To help define the issues and move the conversations along, consider:

1. Is there an inherently "fair" way for adults to divide the estate among children?

a. Dr. Atkins discusses a case in which the parents left the lion's share of the inheritance to the daughter, who, in their judgment, most needed the money. What might lead you to consider inequitable distributions to your children? How might you prepare them for this so as best to avoid later conflict?

b. The son in the same family, who, in the parents' judgment, did not need the money, felt that his parents essentially were punishing him, especially in light of the fact that he pursued a more lucrative career of their choosing. Is his reaction justified? Discuss.

c. Rabbi Mencher tells us that the Talmud, citing the episode of Joseph's many-colored coat, forbids singling out one child for favoritism. Under what circumstances might favoritism be justified? What about physical or mental health, education needs, or an adult child's family needs?

d. How might parents do what they think best in their estate planning and, at the same time, try to prevent or minimize sibling jealousy?

2. What should parents consider when drawing up a will?

a. Dr. Atkins observes that children often view the will as a kind of "final report card" in which the size or value of the bequest suggests that parents are granting or withholding approval. If you intend unequal distributions, what can you do that might hopefully avoid such unintended messages?

b. Siblings often differ from one another in personality, self-confidence, values, and individual achievement. If you decide to grant unequal bequests, what actions can you take to try to help each of your children amicably accept your decisions?

3. How can parents help children cope with what they perceive to be the symbolic or real importance of the items left to them?

a. Dr. Atkins suggests that one way to minimize the chances of an adult child feeling shortchanged or unappreciated after the will is for parents continually to validate each child. How can you do that with children who are still at home? What about with adult children who live close to home? And how about with adult children who live far away?

b. In the case of money, it's easy to tell who "got more" in the bequest. It's a little more difficult to assess the comparative value of tangible goods such as art, furniture, and the like. Is it a good or a bad idea to specify what these might be worth?

4. What about siblings who seem to be on good terms with one another?

a. Dr. Atkins believes that siblings who have been close are not immune to inheritance quarrels. How might parents help create harmony even if they foresee no difficulty?

b. How might children head off the possibility of difficulty even before the parents are gone?

c. Rabbi Mencher cautions against confusing love with possessing and suggests that relinquishing may be an expression of love. How would you feel about ceding to a sibling something you closely associate with one of your parents? Explain why you could or could not "let the thing go."

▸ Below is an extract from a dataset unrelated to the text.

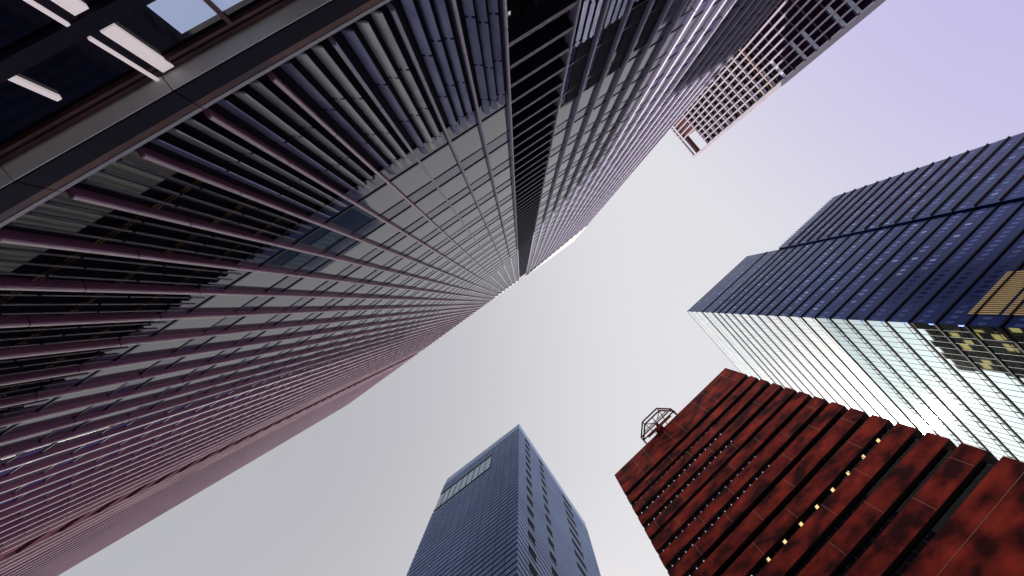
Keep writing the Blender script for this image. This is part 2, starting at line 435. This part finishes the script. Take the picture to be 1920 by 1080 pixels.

5. Consider your strategies.

The interviewees—and others who have thought deeply about inheritance pitfalls—offer the following suggestions to parents in the hopes of preventing inheritance quarrels.

  • Write an ethical will about who you are, the important things you've learned and your hopes for the future.
  • Write a letter to each child expressing your unconditional love.
  • Share special memories with each child and your pride in the child's accomplishments.
  • Ask your children what each would like to receive.
  • Write a memo explaining what motivated your bequest decisions, especially if they are unequal in value or perceived value.
  • Explain to your children why you chose the executor you did.
  • Tell your children who is in your will besides themselves (e.g. stepchildren, grandchildren, close friends), why they are included and what they will receive.
  • Live your life so that your children will know you are giving them your best now, and that inheritances are not your measure of their worth.

a. Discuss with your spouse, adult children, parents, congregants, and/or friends why each strategy might or might not work within your family.

b. Identify three interventions you would seriously consider using and why.

c. If you are an adult child, what can you say or do to promote sh’lom bayit (peace in the home)?

d. What else would you add to this list?